-- start Material --

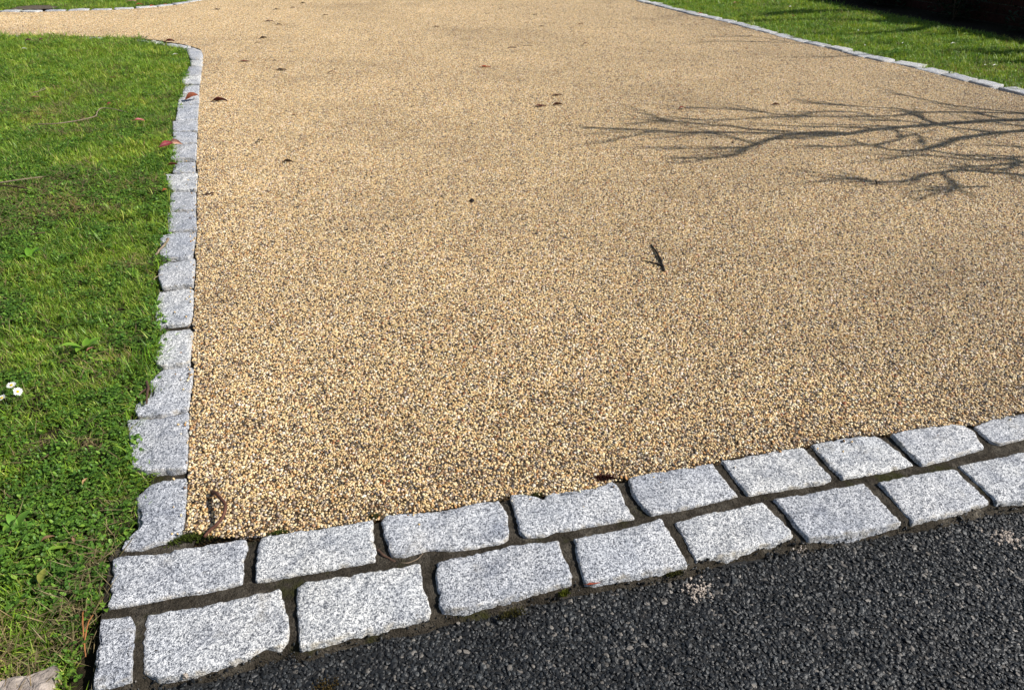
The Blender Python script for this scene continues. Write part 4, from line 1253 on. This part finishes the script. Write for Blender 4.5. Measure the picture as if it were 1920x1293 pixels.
# pale scuffed spots in the asphalt: crushed stone pressed into it
lump(1306,1108,46,.003,'pale crushed stone patch in the asphalt below the front kerb',M_CRUMB,'crushed_stone_patch','stone patch','pale patches in the asphalt',z=-.0150,seed=7,n=80,spread=.014,sharp=.3)
lump(1886,1008,46,.003,'pale crushed stone patch in the asphalt at the right photo edge',M_CRUMB,'crushed_stone_patch','stone patch','pale patches in the asphalt',z=-.0150,seed=8,n=80,spread=.015,sharp=.3)
lump(1501,1031,30,.004,'whitish mortar crumbs at the foot of the front kerb',M_CRUMB,'mortar_crumbs','crumbs',z=-.006,seed=9,n=14,spread=.008,sharp=.25)
lump(1650,892,16,.003,'pale mortar crumb in the joint between the two kerb courses',M_CRUMB,'mortar_crumbs','crumbs',z=-.004,seed=10,n=5,spread=.005,sharp=.25)
lump(348,1268,12,.006,'single tan pebble on the mortar below the front kerb',M_CRUMB,'pebble','pebble',z=-.004,seed=11)

# moss cushions
def moss(px, py, w, d, hgt, label, seed, col=(.055, .075, .012), z=0.0):
    rg = random.Random(seed)
    s = ppm(py); V, F, C = [], [], []
    n = int(260 * max(.4, w / 100))
    for _ in range(n):
        x = rg.gauss(0, w / s / 4); y = rg.gauss(0, d / 4)
        h = hgt * rg.uniform(.4, 1.1) * math.exp(-(x / (w / s / 2)) ** 2)
        k = rg.uniform(.5, 1.6)
        for _j in range(3):
            blade(V, F, C, (x, y + x * .2, 0), rg.uniform(0, 6.28), h, .0018, rg.uniform(.1, .9), .6, [c * k * .6 for c in col], [c * k for c in col], 2)
    o = mesh_obj('moss', V, F, M_MOSS, cols=C)
    o.location = G(px, py, z)
    return tag(o, label, 'moss', 'moss cushions in the kerb joints')
moss(352,1011,90,.022,.011,'green moss cushion under the curved stick at the kerb corner',1)
moss(521,1000,46,.014,.008,'small green moss cushion above the second stone of the front kerb',2)
moss(1006,930,44,.012,.008,'moss growing in the notch of a front kerb stone',3,(.06,.06,.015))
moss(1133,897,50,.014,.010,'dark reddish moss on the gravel against the front kerb',4,(.055,.018,.014))
moss(1059,1113,20,.010,.008,'little round olive moss cushion on the mortar by the road',5,(.075,.085,.008),-.006)
moss(962,1150,60,.016,.006,'brown green moss along the mortar below the third big kerb stone',6,(.05,.045,.012),-.006)
moss(700,968,24,.010,.006,'faint moss at a joint of the front kerb beside the gravel',7,(.07,.07,.02))
moss(1265,1075,44,.012,.006,'dark moss along the foot of the front kerb right of the orange leaf',8,(.05,.05,.012),-.006)
moss(1590,1006,40,.012,.006,'moss strip at the foot of the front kerb near the white crumbs',9,(.055,.045,.012),-.006)
moss(610,1290,60,.03,.005,'rusty moss stain on the asphalt at the bottom edge',10,(.075,.05,.015),-.013)

# daisies
def daisy(px, py, label, tilt=(0, 0), size=.0095, h=.035):
    e = empty('daisy', G(px, py, h) - Vector((0, 0, h + .015)), label, 'daisy', 'daisies in the left lawn')
    top = Vector((0, 0, h + .015))
    from mathutils import Euler
    Rm = Euler((tilt[0], tilt[1], 0)).to_matrix()
    for k in range(17):
        a = 6.283 * k / 17 + random.uniform(-.08, .08); L = size * random.uniform(.88, 1.08)
        V = []
        for t, w in ((.22, .0006), (.5, .0012), (.85, .0012), (1.0, .0005)):
            d = Vector((math.cos(a), math.sin(a), 0)); s = Vector((-d.y, d.x, 0))
            for q in (-1, 1): V.append(tuple(top + Rm @ (d * L * t + s * w * q + Vector((0, 0, .0016 * t * t + random.uniform(-.0003, .0003))))))
        F = [(2 * i, 2 * i + 1, 2 * i + 3, 2 * i + 2) for i in range(3)]
        mesh_obj('petal', V, F, M_PETAL, e, cols=[(.86, .86, .85)] * len(V))
    W, Fc = ICO2
    V = [tuple(top + Rm @ Vector((w[0] * size * .33, w[1] * size * .33, w[2] * size * .16 + .0008))) for w in W]
    mesh_obj('flower_centre', V, Fc, M_PETAL, e, smooth=True, cols=[(.72, .52, .02)] * len(V))
    V, F = tube_mesh([([Vector((.003, .002, 0)), Vector((.002, 0, h * .5)), top], [.0008] * 3)], 5)
    mesh_obj('stem', V, F, M_LEAF, e, cols=[(.09, .15, .03)] * len(V))
daisy(21, 722, 'white daisy facing up at the left photo edge, topmost of three', (.25, .05))
daisy(33, 734, 'white daisy tilted sideways, right of the three at the left edge', (.3, .75))
daisy(3, 746, 'white daisy cut by the left photo edge, lowest of three', (.2, -.2))

# broad-leaved weeds in the lawn
def weed(px, py, label, n, L, seed, col=(.20, .38, .04)):
    rg = random.Random(seed)
    e = empty('lawn_weed', G(px, py, -.015), label, 'weed', 'broad-leaved weeds in the left lawn')
    for k in range(n):
        a = 6.283 * k / n + rg.uniform(-.4, .4); ll = L * rg.uniform(.7, 1.15); kk = rg.uniform(.75, 1.2)
        V, F, C = [], [], []
        d = Vector((math.cos(a), math.sin(a), 0)); s = Vector((-d.y, d.x, 0))
        p = Vector((0, 0, .012)); th = rg.uniform(.55, 1.0)
        for i in range(7):
            t = i / 6; w = ll * .19 * math.sin(math.pi * min(1, .08 + t * .92)) + .0005
            for q in (-1, 0, 1):
                V.append(tuple(p + s * w * q + Vector((0, 0, abs(q) * w * .28)))); C.append([c * kk * (.85 if q == 0 else 1) for c in col])
            p = p + (d * math.sin(th) + Vector((0, 0, math.cos(th)))) * ll / 6; th += .16
        for i in range(6):
            for q in range(2): F.append((i * 3 + q, i * 3 + q + 1, i * 3 + q + 4, i * 3 + q + 3))
        mesh_obj('leaf', V, F, M_GRASS, e, smooth=True, cols=C)
weed(163, 664, 'bright broad-leaved weed in the left lawn beside the kerb tuft', 6, .055, 1)
weed(60, 492, 'broad-leaved weed with narrow bright leaves left of the lawn middle', 6, .048, 2, (.18, .38, .035))
weed(62, 368, 'flat broad-leaved weed below the twigs at the left edge', 5, .050, 3)
weed(205, 1150, 'small weed sprouting in the joint by the small kerb stone', 5, .020, 4)
weed(36, 1000, 'round-leaved weed in the clover at the lower left', 6, .035, 5, (.16, .34, .05))
weed(135, 1035, 'pale green round weed in the clover near the kerb corner', 6, .030, 6, (.26, .40, .05))

# the tall grass tuft hanging over the kerb
rr = random.Random(77)
V, F, C = [], [], []
for _ in range(130):
    a = rr.gauss(.15, .9)
    col = tuple(c * rr.uniform(.8, 1.2) for c in rr.choice(GREENS[:3]))
    if rr.random() < .1: col = (.34, .26, .12)
    blade(V, F, C, (rr.gauss(0, .018), rr.gauss(0, .030), 0), a, rr.uniform(.045, .085), .0024, rr.uniform(.25, .9), rr.uniform(.3, 1.1), col, tuple(c * 1.2 for c in col), 4)
o = mesh_obj('grass_tuft', V, F, M_GRASS, cols=C)
o.location = G(262, 700, -.02)
tag(o, 'tall tuft of grass hanging over the left kerb', 'grass tuft')

# the buff rock at the lower left corner
rock_pts = [(-60,1300),(0,1279),(55,1262),(75,1250),(112,1241),(100,1262),(92,1293),(60,1345),(-60,1350)]
P = G2(rock_pts, .012)
rim = outline(P, .012, .004, 401)
c = sum(rim, Vector()) / len(rim)
V, F = [], []
n = len(rim)
for k, (t, dz) in enumerate(((1.0, -.05), (1.0, -.004), (.93, .002), (.75, .006), (.5, .008), (.25, .009))):
    for p in rim:
        q = c + (p - c) * t
        V.append((q.x - c.x, q.y - c.y, dz + (0 if dz < -.02 else noise.noise(Vector((q.x * 22, q.y * 22, 4))) * .010 + abs(noise.noise(Vector((q.x * 60, q.y * 25, 9)))) * .005)))
    if k:
        for i in range(n): F.append(((k - 1) * n + i, (k - 1) * n + (i + 1) % n, k * n + (i + 1) % n, k * n + i))
V.append((0, 0, .010)); F += [(5 * n + i, 5 * n + (i + 1) % n, len(V) - 1) for i in range(n)]
if sum(rim[i].x * rim[(i + 1) % n].y - rim[(i + 1) % n].x * rim[i].y for i in range(n)) < 0: F = [tuple(reversed(f)) for f in F]
o = mesh_obj('rock', V, F, M_ROCK)
o.location = (c.x, c.y, .008)
tag(o, 'buff rock half buried in the grass at the lower left corner', 'rock')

-- end Material --

→ **Exercise goal**: Up to and including the line containing "lump(348,1268,12,.006,'single tan pebble", repeat every line from the start of the data, but none of the pictures.

→ **Output of the exercise**:
The Blender Python script for this scene continues. Write part 4, from line 1253 on. This part finishes the script. Write for Blender 4.5. Measure the picture as if it were 1920x1293 pixels.
# pale scuffed spots in the asphalt: crushed stone pressed into it
lump(1306,1108,46,.003,'pale crushed stone patch in the asphalt below the front kerb',M_CRUMB,'crushed_stone_patch','stone patch','pale patches in the asphalt',z=-.0150,seed=7,n=80,spread=.014,sharp=.3)
lump(1886,1008,46,.003,'pale crushed stone patch in the asphalt at the right photo edge',M_CRUMB,'crushed_stone_patch','stone patch','pale patches in the asphalt',z=-.0150,seed=8,n=80,spread=.015,sharp=.3)
lump(1501,1031,30,.004,'whitish mortar crumbs at the foot of the front kerb',M_CRUMB,'mortar_crumbs','crumbs',z=-.006,seed=9,n=14,spread=.008,sharp=.25)
lump(1650,892,16,.003,'pale mortar crumb in the joint between the two kerb courses',M_CRUMB,'mortar_crumbs','crumbs',z=-.004,seed=10,n=5,spread=.005,sharp=.25)
lump(348,1268,12,.006,'single tan pebble on the mortar below the front kerb',M_CRUMB,'pebble','pebble',z=-.004,seed=11)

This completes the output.